Paris/Dakar Le grand voyage de petit Mouss

Paris/Dakar Le grand voyage de petit Mouss
Lucie Depauw
Koïné éditions, 2016.

    « Sans papiers tu n’es pas un homme / rien un trou noir »

Par Hélène Dérouillac

Mouss et sa famille vivent à Paris. Le dimanche matin son grand-père l’emmène avec lui au marché aux puces de la porte de Clignancourt. Odeurs de poulet yassa, manioc, batiks à admirer…  Pour le grand-père « venir ici c’était un peu comme partir en voyage / se sentir un peu chez soi ».  C’est le même rituel tous les dimanches, jusqu’au jour où Mouss se fait interpeller par une statue cloutée Nkondé en forme de chien (Les clous font partie du rituel magique. Planter un clou, c’est solliciter la protection du fétiche). La statue fétiche  a repéré un « taxi » pour Dakar, en fait le coffre de la voiture de Maguaï qui s’apprête à faire le trajet de Paris à Dakar. Elle cherche un gamin qui aura le cran de l’accompagner dans son voyage de retour au pays. Or Mouss veut justement retrouver son grand frère, expulsé vers le Sénégal sans avoir pu dire au revoir ni à sa famille ni à sa petite amie Elisa.

« Oui mon mon grand frère me manque
maman m’a expliqué :
ton grand frère est reparti en Afrique
c’est compliqué d’expliquer
qu’il n’aurait jamais dû avoir 18 ans
qu’il n’est plus un enfant
on a fait une petite fête pour son anniversaire
maman avait préparé du mafé
maman l’a prévenu
maintenant il faudra faire très attention
oui mon grand frère me manque »

Commence alors un grand voyage, fait de rencontres et de prise de conscience.

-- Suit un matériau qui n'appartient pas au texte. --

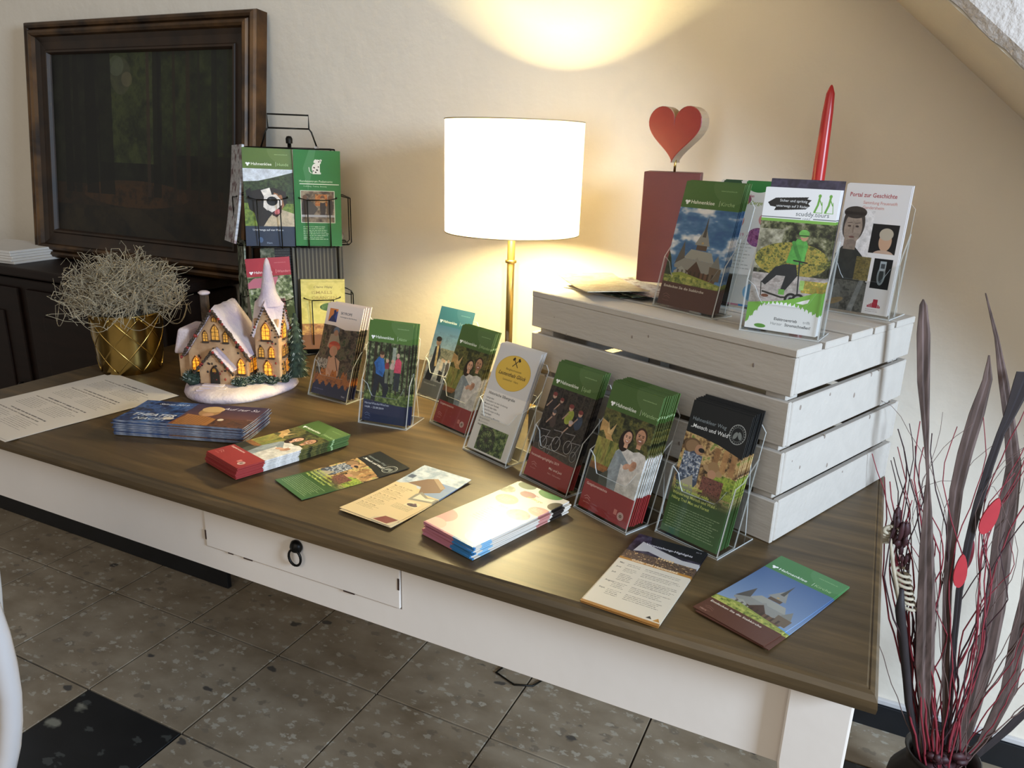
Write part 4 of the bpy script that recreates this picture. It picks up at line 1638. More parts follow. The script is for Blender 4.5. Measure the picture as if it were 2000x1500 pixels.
def filled(p, th, lean, w, h, m, n, label, hlabel, glabel, t=.0016, gap=.0012, rise=0., shiftx=0., hl=True, up=.0055, dmin=.02, **kw):
    """a holder with n leaflets, the front one named by its own label"""
    th, lean = R(th), R(lean)
    d = max(dmin, n * (t + gap) + .012)
    if hl:
        holder(p, th, lean, w, d, hlabel, **kw)
    nn = Vector((-math.sin(th), math.cos(th), 0))
    e = Vector((math.cos(th), math.sin(th), 0))
    rr = random.Random(int(abs(p[0]) * 1000))
    for i in range(n):
        q = Vector(p) + nn * (.0016 + i * (t + gap)) + Vector((0, 0, up + (rise * i if i else 0)))
        if i:
            q += e * (shiftx * i + rr.uniform(-.0012, .0012)) + Vector((0, 0, rr.uniform(0, .002)))
        leaflet(m, w, h, t, stand_m(q, th, lean), label if i == 0 else glabel, None if i == 0 else glabel, cat='leaflet')


filled((-1.091, 1.320, TZ), -6.8, 18.5, .112, .214, P_CLIMB, 4, 'cream-topped climbing leaflet with red helmet in the leftmost holder', 'clear holder at far left of the holders, holding the climbing leaflets', 'climbing leaflets behind the front one in the leftmost holder', shiftx=.0022, hf=.062, gap=.004)
filled((-.882, 1.239, TZ), 5.2, 12.3, .103, .213, P_HIKE, 3, 'green and navy leaflet with family hiking in forest, nearest the lit church', 'clear holder with the hiking leaflets, second from the left', 'hiking leaflets behind the front one', shiftx=.004, gap=.003, hf=.07)
filled((-.876, 1.437, TZ), -15.4, 20.4, .109, .213, P_WINTER, 1, 'teal-topped winter walk leaflet standing behind the couple leaflets', 'clear holder with the single teal winter leaflet, near the lamp foot', '', hf=.07)
filled((-.753, 1.290, TZ), -21.2, 22, .106, .213, P_COUPLE, 6, 'couple leaflet with green head and red foot, left of the silver mine leaflet', 'clear holder with couple leaflets directly left of the mine leaflet', 'couple leaflets behind the front one in the holder left of the mine leaflet', hf=.075)
filled((-.615, 1.193, TZ), -21, 23.5, .112, .214, P_MINE, 5, 'pale leaflet with yellow oval and crossed hammers above a mine wheel photo', 'clear holder with the pale yellow-oval mine leaflets', 'mine leaflets behind the front one', t=.0009, gap=.0026, hf=.085)
filled((-.466, 1.131, TZ), -23, 21.5, .107, .212, P_BIKES, 6, 'leaflet with mountain bikers between green head and red foot', 'clear holder with the mountain biker leaflets', 'mountain biker leaflets behind the front one', gap=.0018, hf=.075)
filled((-.335, 1.059, TZ), -25.3, 17.8, .106, .213, P_COUPLE, 9, 'couple leaflet with green head and red foot, right of the biker leaflets', 'clear holder with couple leaflets right of the biker leaflets', 'couple leaflets behind the front one in the holder right of the bikers', gap=.0022, shiftx=.0006, rise=.0004, hf=.078)
filled((-.193, 1.047, TZ), -21.8, 16.0, .101, .209, P_FOREST, 8, 'black-topped forest trail leaflet with green foot standing before the crate corner', 'clear holder with black and green forest trail leaflets at the crate corner', 'forest trail leaflets behind the front one', gap=.0022, shiftx=.0005, rise=.0006, hf=.085)

CZ_ = TZ + .307
filled((-.285, 1.279, CZ_), -28, 13.2, .122, .214, P_CHURCH, 6, 'leaflet with wooden stave church under blue sky, on the crate', 'clear holder with stave church leaflets, leftmost on the crate', 'stave church leaflets behind the front one on the crate', gap=.0018, hf=.065, foot=.012)
filled((-.117, 1.188, CZ_), -7.9, 7.1, .106, .211, P_SCOOT, 3, 'white and green leaflet with helmeted scooter rider, on the crate', 'clear holder with scooter leaflets, nearest the crate front', 'scooter leaflets behind the front one', gap=.002, shiftx=.001, hf=.055, dmin=.032, foot=.03)
filled((-.020, 1.429, CZ_), -18, 3.7, .104, .213, P_HIST, 3, 'white leaflet with statue head and red heading, rightmost on the crate', 'clear holder with the white history leaflets, rightmost on the crate', 'history leaflets behind the front one', gap=.002, hf=.07)
filled((-.219, 1.368, CZ_), -14, 4.5, .105, .212, P_DISCS, 3, 'white leaflet with coloured discs standing between church and scooter leaflets', 'clear holder behind and between the church and scooter leaflets', 'disc leaflets behind the front one on the crate', gap=.002, hf=.07, foot=.01)
for i in range(2):
    q = Vector((-.1135 + .001 * i, 1.2075 + .004 * i, CZ_ + .018))
    leaflet(P_PURPLE, .104, .211, .0016, stand_m(q, R(-7.9), R(7.1)), 'dark purple leaflet whose top edge shows behind the scooter leaflet', 'purple leaflets behind the scooter leaflet')

# flat leaflets and stacks
rr = random.Random(11)


def pile(c, th, w, h, m, n, label, glabel, t, bend=0., jit=.002, drift=(0, 0), rot=.01, edge=None):
    for i in range(n):
        top = i == n - 1
        jx, jy = (0, 0) if top else (rr.uniform(-jit, jit), rr.uniform(-jit, jit))
        k = n - 1 - i
        M = flat_m((c[0] + jx - drift[0] * k, c[1] + jy - drift[1] * k, TZ + .0006 + i * (t + .0001)), th + (0 if top else rr.uniform(-rot, rot)), h)
        leaflet(m, w, h, t, M, label if top else glabel, None if top else glabel, bend=bend, edge=edge)


pile((-1.198, 1.030, 0), R(19), .268, .122, P_THEA, 18, 'blue theatre leaflet with hat-wearing accordion player on top of the thick stack', 'theatre leaflets stacked under the top one', .00165, bend=.0015, jit=.0035, edge=M_PEDGE)
pile((-.950, 1.010, 0), R(-16.5), .108, .235, P_COUPLE, 1 + 12, 'couple leaflet lying slid aside on top of the green fanned stack', 'couple leaflets lying stacked below the slid one', .0019, bend=.001, jit=.002, drift=(.0009, -.0003), rot=.006)
pile((-.797, .998, 0), R(-22.7), .100, .213, P_FOREST, 1, 'forest trail leaflet with black head and green foot lying flat', '', .001, bend=.0012)
pile((-.650, .982, 0), R(-7.6), .106, .213, P_HOURS, 2, 'sand-coloured opening hours leaflet with blue sky lying flat', 'sand-coloured leaflet peeking out below the opening hours leaflet', .0008, bend=.004, jit=.004, rot=.03)
pile((-.473, .9685, 0), R(-17.8), .108, .216, P_DISCS, 9, 'white leaflet with coloured discs on top of the white stack', 'white disc leaflets stacked under the top one', .0022, bend=.0006, jit=.003, rot=.03)
pile((-.2186, .926, 0), R(-4.2), .106, .214, P_HIGH, 4, 'night-sky event leaflet with ochre band lying before the forest trail holder', 'event leaflets under the top night-sky one', .0008, bend=.0008, jit=.0016, rot=.008)
pile((-.055, .955, 0), R(-24), .104, .212, P_CHURCHF, 2, 'stave church leaflet lying flat near the right front table corner', 'stave church leaflet showing under the flat one', .0012, bend=.002, jit=.006, rot=.05)
leaflet(P_SHEET, .27, .36, .0004, flat_m((-1.552, 1.005, TZ + .0014), R(-9), .36), 'white printed schedule sheet lying at the left end of the table', bend=.0008, cat='paper sheet', name='paper_sheet')
leaflet(P_SHEET, .27, .36, .0004, flat_m((-1.560, .995, TZ + .0004), R(-6), .36), 'lower schedule sheet showing a torn-looking edge under the upper one', bend=.0008, cat='paper sheet', name='paper_sheet')

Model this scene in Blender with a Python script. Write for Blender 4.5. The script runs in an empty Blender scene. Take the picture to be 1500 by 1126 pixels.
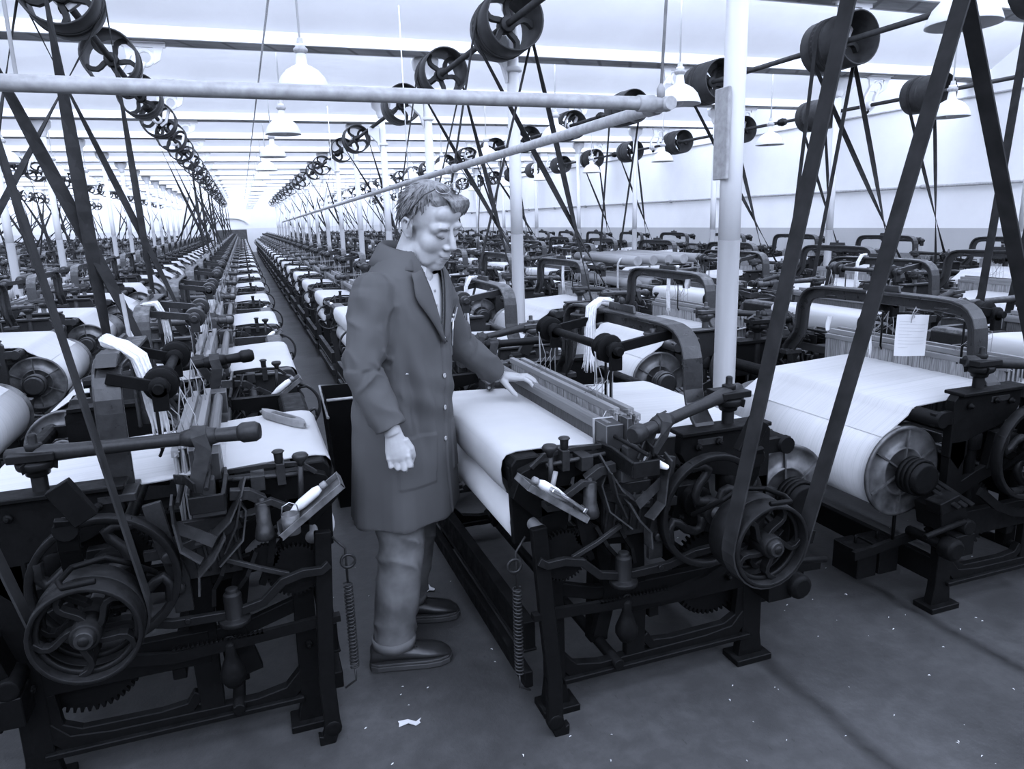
import bpy, bmesh, math, random
from mathutils import Vector as V, Matrix, noise
random.seed(7)
S = bpy.context.scene
COL = S.collection
PI = math.pi

# ------------------------------------------------------------------ materials
def new_mat(name):
    m = bpy.data.materials.new(name); m.use_nodes = True
    nt = m.node_tree
    return m, nt, nt.nodes['Principled BSDF']

def ramp(nt, src, stops):
    r = nt.nodes.new('ShaderNodeValToRGB')
    cr = r.color_ramp
    while len(cr.elements) < len(stops): cr.elements.new(0.5)
    for e, (p, c) in zip(cr.elements, stops):
        e.position = p; e.color = (c[0], c[1], c[2], 1) if isinstance(c, tuple) else (c, c, c, 1)
    nt.links.new(src, r.inputs[0])
    return r.outputs[0]

def tex(nt, kind, scale, detail=3, rough=.55, coord='Object', vec_scale=None, rot=None):
    tc = nt.nodes.new('ShaderNodeTexCoord')
    mp = nt.nodes.new('ShaderNodeMapping')
    nt.links.new(tc.outputs[coord], mp.inputs[0])
    if vec_scale: mp.inputs['Scale'].default_value = vec_scale
    if rot: mp.inputs['Rotation'].default_value = rot
    t = nt.nodes.new('ShaderNodeTex' + kind)
    nt.links.new(mp.outputs[0], t.inputs[0])
    t.inputs['Scale'].default_value = scale
    if kind == 'Noise':
        t.inputs['Detail'].default_value = detail; t.inputs['Roughness'].default_value = rough
    return t

def bump(nt, b, src, strength, dist=.01):
    n = nt.nodes.new('ShaderNodeBump'); n.inputs['Strength'].default_value = strength
    n.inputs['Distance'].default_value = dist
    nt.links.new(src, n.inputs['Height']); nt.links.new(n.outputs[0], b.inputs['Normal'])

def mixc(nt, fac, a, b):
    x = nt.nodes.new('ShaderNodeMix'); x.data_type = 'RGBA'
    for s, v in (('A', a), ('B', b)):
        i = [k for k in x.inputs if k.name == s and k.type == 'RGBA'][0]
        if hasattr(v, 'links'): nt.links.new(v, i)
        else: i.default_value = (v, v, v, 1) if not isinstance(v, tuple) else (*v, 1)
    if hasattr(fac, 'links'): nt.links.new(fac, x.inputs[0])
    else: x.inputs[0].default_value = fac
    return [k for k in x.outputs if k.type == 'RGBA'][0]

def simple(name, v, rough=.6, metal=0, spec=.5, nscale=0, namp=.25, bmp=0, vec=None, detail=3):
    m, nt, b = new_mat(name)
    c = v if isinstance(v, tuple) else (v, v, v)
    b.inputs['Base Color'].default_value = (*c, 1)
    b.inputs['Roughness'].default_value = rough; b.inputs['Metallic'].default_value = metal
    b.inputs['Specular IOR Level'].default_value = spec
    if nscale:
        t = tex(nt, 'Noise', nscale, detail, vec_scale=vec)
        lo = tuple(x * (1 - namp) for x in c); hi = tuple(min(1, x * (1 + namp)) for x in c)
        nt.links.new(ramp(nt, t.outputs[0], [(.3, lo), (.7, hi)]), b.inputs['Base Color'])
        if bmp: bump(nt, b, t.outputs[0], bmp)
    return m

M = {}
def dusty(name, v, dust, rough, spec=.5, amount=.55, metal=0):
    """painted iron with lint and dust lying on upward faces"""
    m, nt, b = new_mat(name)
    n = tex(nt, 'Noise', 22, 5, .65)
    n2 = tex(nt, 'Noise', 90, 3, .6)
    geo = nt.nodes.new('ShaderNodeNewGeometry')
    sep = nt.nodes.new('ShaderNodeSeparateXYZ'); nt.links.new(geo.outputs['Normal'], sep.inputs[0])
    up = ramp(nt, sep.outputs['Z'], [(.25, 0.), (1, amount)])
    mul = nt.nodes.new('ShaderNodeMath'); mul.operation = 'MULTIPLY'
    nt.links.new(up, mul.inputs[0]); nt.links.new(ramp(nt, n.outputs[0], [(.38, .15), (.68, 1.)]), mul.inputs[1])
    base = ramp(nt, n2.outputs[0], [(.3, v * .8), (.7, v * 1.25)])
    nt.links.new(mixc(nt, mul.outputs[0], base, dust), b.inputs['Base Color'])
    nt.links.new(ramp(nt, n.outputs[0], [(.3, max(0, rough - .12)), (.7, min(1, rough + .15))]), b.inputs['Roughness'])
    b.inputs['Specular IOR Level'].default_value = spec
    b.inputs['Metallic'].default_value = metal
    bump(nt, b, n2.outputs[0], .25, .002)
    return m

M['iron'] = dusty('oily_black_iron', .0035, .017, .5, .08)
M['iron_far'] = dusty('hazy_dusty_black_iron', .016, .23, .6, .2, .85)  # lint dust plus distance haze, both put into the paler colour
M['steel'] = dusty('worn_steel', .022, .065, .42, .25, .45, .35)
M['bright'] = simple('polished_steel', .45, .28, .9, .5, 40, .3)
M['brass'] = dusty('dull_casting', .006, .032, .45, .14, .5)
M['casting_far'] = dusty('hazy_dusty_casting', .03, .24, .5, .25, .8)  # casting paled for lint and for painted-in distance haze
M['arch'] = dusty('arch_iron', .018, .05, .34, .4, .5)
M['drum'] = simple('painted_drum_iron', .030, .5, 0, .15, 12, .35)
M['wood'] = simple('worn_wood', .10, .5, 0, .4, 9, .45, .1, (1, .08, 1), 6)
M['darkwood'] = simple('oiled_dark_wood', .03, .45, 0, .45, 9, .5, .1, (1, .08, 1), 6)
M['palewood'] = simple('pale_dry_wood', .2, .6, 0, .3, 9, .3, .1, (1, .08, 1), 6)
M['leather'] = simple('belt_leather', .020, .6, 0, .12, 14, .35, .1)
M['strap'] = simple('strap_leather', .03, .6, 0, .15, 30, .3, .1)
M['cotton'] = simple('cotton_waste', .60, .9, 0, .1, 60, .1, .4)
M['paper'] = simple('paper', .52, .8, 0, .2)
M['ink'] = simple('ink', .25, .8)
M['string'] = simple('string', .3, .9)
M['tin'] = simple('tinplate', .10, .42, .3, .5, 25, .5)
M['flange'] = simple('grey_flange_iron', .085, .38, .35, .5, 14, .65, .1)
M['pirn'] = simple('white_weft_yarn', .62, .9, 0, .1)
M['wtwhite'] = simple('white_enamel', .56, .35, 0, .5)
M['pipe'] = simple('grey_painted_pipe', .30, .4, 0, .4, 30, .2, .05)
M['rubber'] = simple('black_rubber', .02, .7)

def cloth_mat():
    m, nt, b = new_mat('grey_cotton_cloth')
    t = tex(nt, 'Noise', 5, 3)
    nt.links.new(ramp(nt, t.outputs[0], [(.3, .43), (.7, .46)]), b.inputs['Base Color'])
    b.inputs['Roughness'].default_value = .9; b.inputs['Specular IOR Level'].default_value = .15
    w = tex(nt, 'Noise', 60, 2, vec_scale=(1, 25, 1))
    bump(nt, b, w.outputs[0], .12, .002)
    return m
M['cloth'] = cloth_mat()

def warp_mat(name, lo, hi, scale=300, vec=(.003, 1, .003)):
    """parallel threads running across the loom"""
    m, nt, b = new_mat(name)
    t = tex(nt, 'Noise', scale, 2, .5, vec_scale=vec)
    t2 = tex(nt, 'Noise', 24, 3, .6, vec_scale=(.02, 1, .02))
    c = mixc(nt, ramp(nt, t2.outputs[0], [(.60, 0.), (.8, .35)]), ramp(nt, t.outputs[0], [(.3, lo), (.55, hi)]), lo * .7)
    nt.links.new(c, b.inputs['Base Color'])
    b.inputs['Roughness'].default_value = .85; b.inputs['Specular IOR Level'].default_value = .2
    bump(nt, b, t.outputs[0], .3, .002)
    return m
M['warp'] = warp_mat('warp_threads', .40, .46)
M['heald'] = warp_mat('heald_cords', .10, .30, 170, (1, 1, .02))
M['reed'] = warp_mat('reed_wires', .03, .085, 330, (1, 1, .05))

# ------------------------------------------------------------------ mesh builder
def frame(d, up=V((0, 0, 1))):
    d = d.normalized()
    if abs(d.dot(up)) > .97: up = V((0, 1, 0)) if abs(d.y) < .9 else V((1, 0, 0))
    a = d.cross(up).normalized(); b = a.cross(d).normalized()
    return a, b

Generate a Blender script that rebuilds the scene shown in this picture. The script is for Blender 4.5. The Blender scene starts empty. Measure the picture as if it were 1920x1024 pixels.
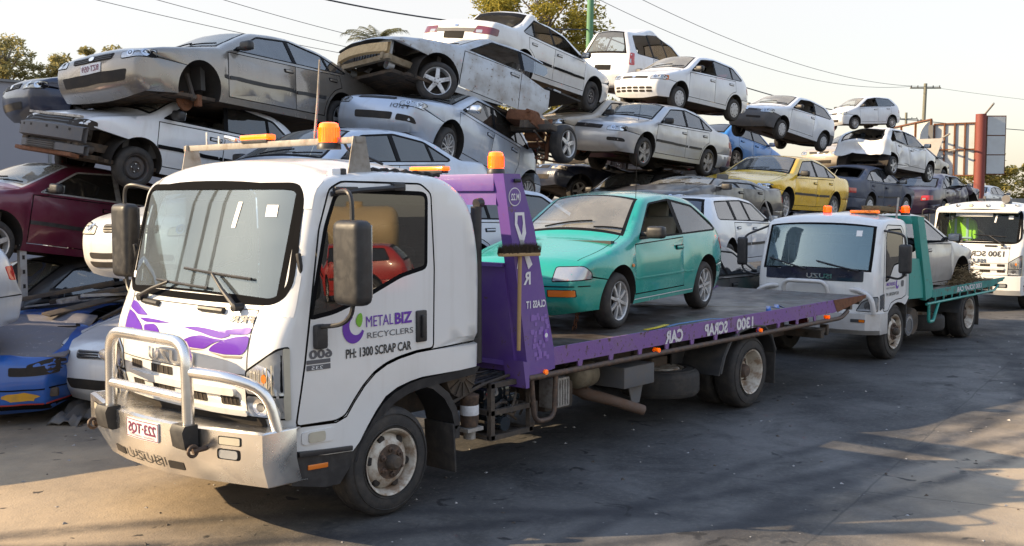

Mouss, et avec lui le lecteur, découvrent les conditions de vie précaires de sans-papiers anonymes, les périls du voyage clandestin et les rêves déçus de l’Eldorado européen, mais aussi l’amitié et la solidarité. Le monde n’est ni tout blanc ni tout noir.

Cette pièce aborde un sujet de société grave qui peut toucher les adolescents. La situation du frère adolescent arraché brutalement à sa famille, son lycée, ses amours naissantes sert de point de départ à une histoire présentée sous forme de tableaux où se mêlent différentes voix. À la voix de Mouss, personnage principal mais aussi parfois narrateur, répondent les lettres que son frère ainé lui écrit, du centre de rétention, de l’avion, puis de Dakar. Le discours est fort, dur parfois, mais la présence d’un chien-fétiche doué de parole fait glisser la pièce vers l’univers du conte. Et si la fin est marquée par la séparation, la présence tutélaire du chien clouté laisse imaginer des retrouvailles futures. Entre réalisme et merveilleux, l’écriture de cette pièce humaniste est intéressante pour aborder le sujet des migrants et des sans-papiers avec des adolescents.